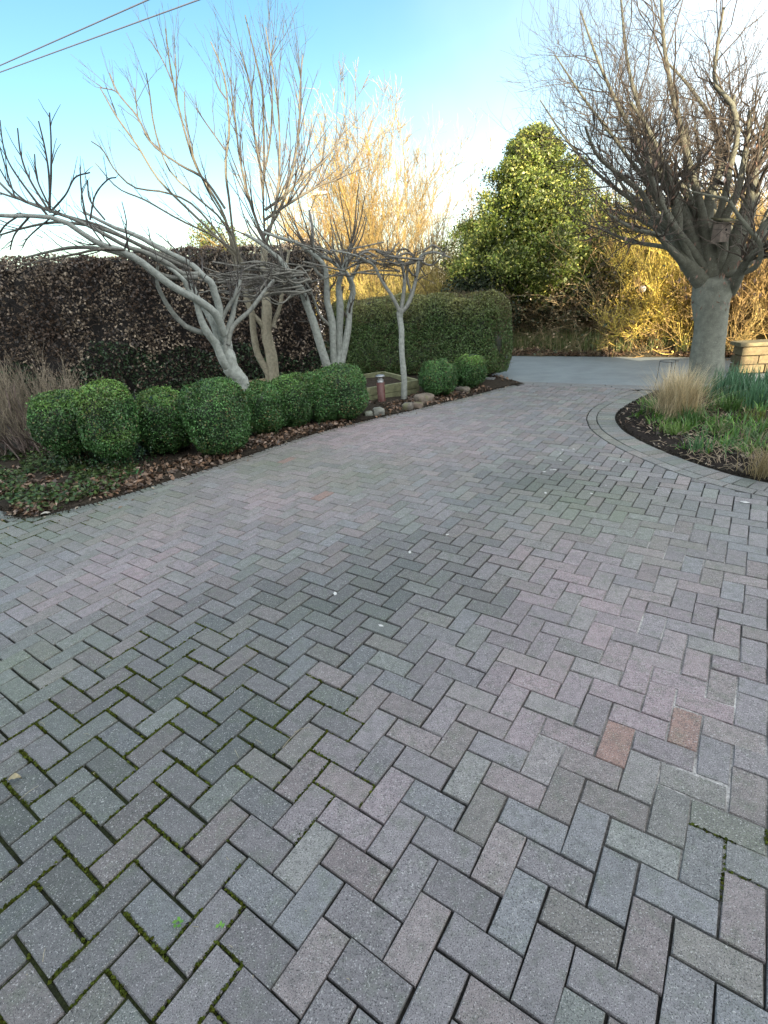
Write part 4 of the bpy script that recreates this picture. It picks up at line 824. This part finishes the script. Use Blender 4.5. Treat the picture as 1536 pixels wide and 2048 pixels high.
# street lamp
q=at(622,440,vpt(622,440,2.2)[1]); hz_=at(640,389,q[1])[2]; root=thing('street_lamp','grey street lamp with bright white lantern among the golden trees','street lamp',(q[0],q[1],.2))
mb=MB(); lathe(mb,[(.09,-q[2]+.1),(.09,1.-q[2]),(.06,1.05-q[2]),(.045,hz_-q[2]-.05)],q,(.36,.38,.44),10); o=[mb.build('pole',M_paint,None,True)]
mb=MB(); tubes(mb,np.array([[q[0],q[1],hz_-.1],[q[0]+.08,q[1],hz_],[q[0]+.3,q[1],hz_+.02]]),np.array([.035,.03,.025]),(.36,.38,.44),8); o.append(mb.build('arm',M_paint,None,True))
mb=MB(); v,f=rbox_grid(.22,.1,.055,.053,6); v[:,2]*=1-.3*v[:,0]/.3; mb.quads(v+np.array([q[0]+.36,q[1],hz_+.03]),f,(.8,.8,.8)); o.append(mb.build('lantern',M_paint,None,True)); adopt(root,*o)
# low stone wall right
w0=gr(1474,748); w1=gr(1600,752)+np.array([.5,.3]); wd_=nrm(w1-w0); wn=np.array([-wd_[1],wd_[0]]); WL=2.6; wa=math.atan2(wd_[1],wd_[0])
root=thing('stone_wall','low mossy sandstone wall at right edge behind the daffodil leaves','wall',(*w0,0))
mb=MB(); cc=w0+wd_*WL/2+wn*.16; box(mb,(*cc,.17),(WL-.06,.22,.34),(.12,.10,.07),wa); o=[mb.build('wall_core',M_stone)]
for row in range(3):
    s=-.02-.12*(row%2)
    while s<WL:
        l_=rng.uniform(.26,.45); hh=.125; a0=max(s,0); a1=min(s+l_,WL)
        if a1-a0>.08:
            mb=MB(); cc=w0+wd_*(a0+a1)/2+wn*(.15+rng.normal(0,.006)); box(mb,(*cc,.065+row*.135),(a1-a0-.012,.3,hh),np.array((.20,.155,.085))*rng.uniform(.65,1.15),wa+rng.normal(0,.01),.015); o.append(mb.build('stone_block',M_stone,None,True))
        s+=l_
s=-.05
while s<WL:
    mb=MB(); cc=w0+wd_*(s+.3)+wn*.15; box(mb,(*cc,.435),(.585,.36,.06),np.array((.25,.21,.12))*rng.uniform(.8,1.1),wa,.012); o.append(mb.build('coping_stone',M_stone,None,True)); s+=.6
adopt(root,*o)
# overhead cables, their pole
def cable(label,a,b,Ya,Yb):
    P0,P1=at(*a,Ya),at(*b,Yb); ext=P1+(P1-P0)/np.linalg.norm(P1-P0)*2.; d=P1-P0; t=( -3.5-P0[1])/d[1] if d[1]<0 else 1.6; E=P0+d*t
    n=30; s=np.linspace(0,1,n)[:,None]; Q=P0+(E-P0)*s; Q[:,2]-=.25*(4*s*(1-s))[:,0]*0
    mb=MB(); tubes(mb,Q,np.full(n,.008),(.11,.13,.17),6); o=mb.build('overhead_cable',M_cable,None,True); tag(o,label,'cable'); return P0,E
p0,e0=cable('upper of the two overhead cables crossing the sky at top left',(-260,246),(300,-2),14,8.5)
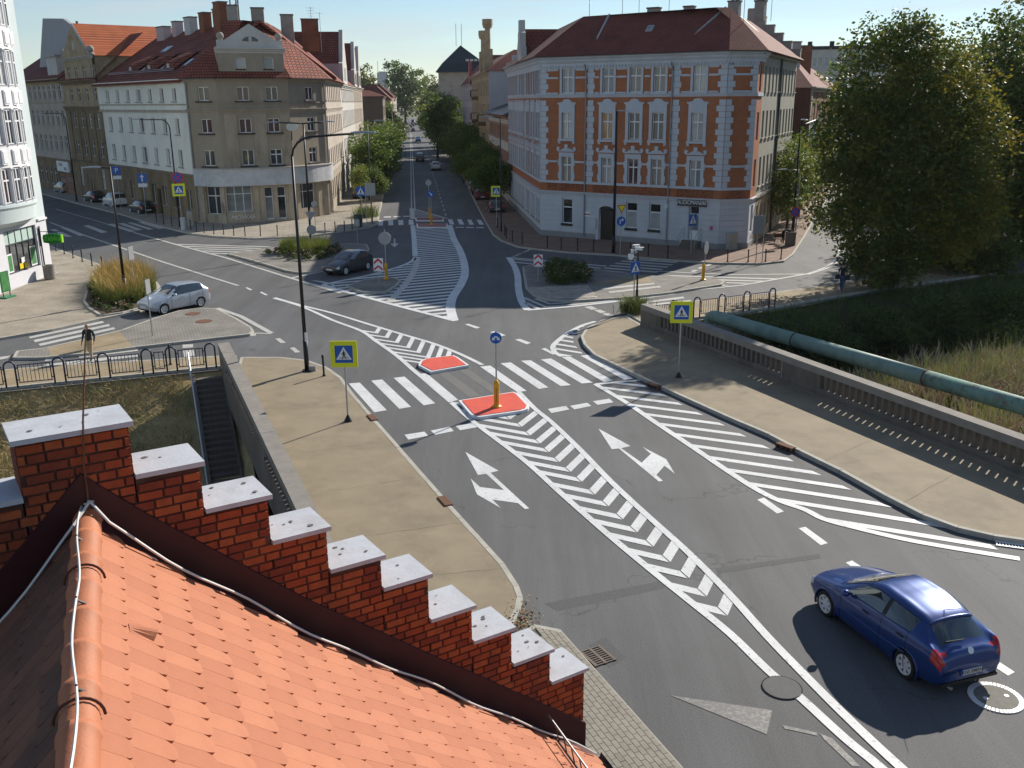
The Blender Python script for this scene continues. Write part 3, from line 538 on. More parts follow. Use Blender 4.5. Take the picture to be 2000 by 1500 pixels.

Direction – Reproduce every record above exactly, omitting the pictures.

Written response –
Write part 4 of the bpy script that recreates this picture. It picks up at line 824. This part finishes the script. Use Blender 4.5. Treat the picture as 1536 pixels wide and 2048 pixels high.
# street lamp
q=at(622,440,vpt(622,440,2.2)[1]); hz_=at(640,389,q[1])[2]; root=thing('street_lamp','grey street lamp with bright white lantern among the golden trees','street lamp',(q[0],q[1],.2))
mb=MB(); lathe(mb,[(.09,-q[2]+.1),(.09,1.-q[2]),(.06,1.05-q[2]),(.045,hz_-q[2]-.05)],q,(.36,.38,.44),10); o=[mb.build('pole',M_paint,None,True)]
mb=MB(); tubes(mb,np.array([[q[0],q[1],hz_-.1],[q[0]+.08,q[1],hz_],[q[0]+.3,q[1],hz_+.02]]),np.array([.035,.03,.025]),(.36,.38,.44),8); o.append(mb.build('arm',M_paint,None,True))
mb=MB(); v,f=rbox_grid(.22,.1,.055,.053,6); v[:,2]*=1-.3*v[:,0]/.3; mb.quads(v+np.array([q[0]+.36,q[1],hz_+.03]),f,(.8,.8,.8)); o.append(mb.build('lantern',M_paint,None,True)); adopt(root,*o)
# low stone wall right
w0=gr(1474,748); w1=gr(1600,752)+np.array([.5,.3]); wd_=nrm(w1-w0); wn=np.array([-wd_[1],wd_[0]]); WL=2.6; wa=math.atan2(wd_[1],wd_[0])
root=thing('stone_wall','low mossy sandstone wall at right edge behind the daffodil leaves','wall',(*w0,0))
mb=MB(); cc=w0+wd_*WL/2+wn*.16; box(mb,(*cc,.17),(WL-.06,.22,.34),(.12,.10,.07),wa); o=[mb.build('wall_core',M_stone)]
for row in range(3):
    s=-.02-.12*(row%2)
    while s<WL:
        l_=rng.uniform(.26,.45); hh=.125; a0=max(s,0); a1=min(s+l_,WL)
        if a1-a0>.08:
            mb=MB(); cc=w0+wd_*(a0+a1)/2+wn*(.15+rng.normal(0,.006)); box(mb,(*cc,.065+row*.135),(a1-a0-.012,.3,hh),np.array((.20,.155,.085))*rng.uniform(.65,1.15),wa+rng.normal(0,.01),.015); o.append(mb.build('stone_block',M_stone,None,True))
        s+=l_
s=-.05
while s<WL:
    mb=MB(); cc=w0+wd_*(s+.3)+wn*.15; box(mb,(*cc,.435),(.585,.36,.06),np.array((.25,.21,.12))*rng.uniform(.8,1.1),wa,.012); o.append(mb.build('coping_stone',M_stone,None,True)); s+=.6
adopt(root,*o)
# overhead cables, their pole
def cable(label,a,b,Ya,Yb):
    P0,P1=at(*a,Ya),at(*b,Yb); ext=P1+(P1-P0)/np.linalg.norm(P1-P0)*2.; d=P1-P0; t=( -3.5-P0[1])/d[1] if d[1]<0 else 1.6; E=P0+d*t
    n=30; s=np.linspace(0,1,n)[:,None]; Q=P0+(E-P0)*s; Q[:,2]-=.25*(4*s*(1-s))[:,0]*0
    mb=MB(); tubes(mb,Q,np.full(n,.008),(.11,.13,.17),6); o=mb.build('overhead_cable',M_cable,None,True); tag(o,label,'cable'); return P0,E
p0,e0=cable('upper of the two overhead cables crossing the sky at top left',(-260,246),(300,-2),14,8.5)
The Blender Python script for this scene continues. Write part 3, from line 538 on. More parts follow. Use Blender 4.5. Take the picture to be 2000 by 1500 pixels.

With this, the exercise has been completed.